Active Q-control for improved insertion loss micromechanical filters

The use of active feedback in closed-loop with two electrodes of a four-electrode capacitive-gap transduced wineglass disk resonator has enabled boosting of the effective resonator Q and independent control of insertion loss across the two other electrodes. To demonstrate the utility of this approach, two such Q-boosted resonators wired as a parallel-type micro-mechanical filter achieve a tiny 0.001% bandwidth passband centered around 61 MHz with only 2.7 dB of insertion loss - something not possible with the intrinsic resonator Q of 57,000, but quite possible with Q's actively boosted to 670,000. In the feedback loop, the gain and phase of the active circuit are controlled to precisely add or cancel resonator damping while maintaining a suitable loop gain (i.e., less than unity if the feedback is positive).

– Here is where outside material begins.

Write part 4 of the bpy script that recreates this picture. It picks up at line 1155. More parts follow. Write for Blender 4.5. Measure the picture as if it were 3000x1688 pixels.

Unlike past kHz-frequency efforts, the split electrode design used here removes the amplifier feedback loop from the signal path allowing independent control of input-output coupling, Q, and frequency, the last of which comes about via either electrical stiffness changes or intentional changes in active circuit phase shift. The ability of this scheme to both raise and decrease resonator Q not only allows creation of narrow channel-select filters with insertion loss lower than otherwise achievable with un-boosted Q's, but also opens the possibility of maximizing the dynamic range of a communication front-end without the need for a variable gain LNA.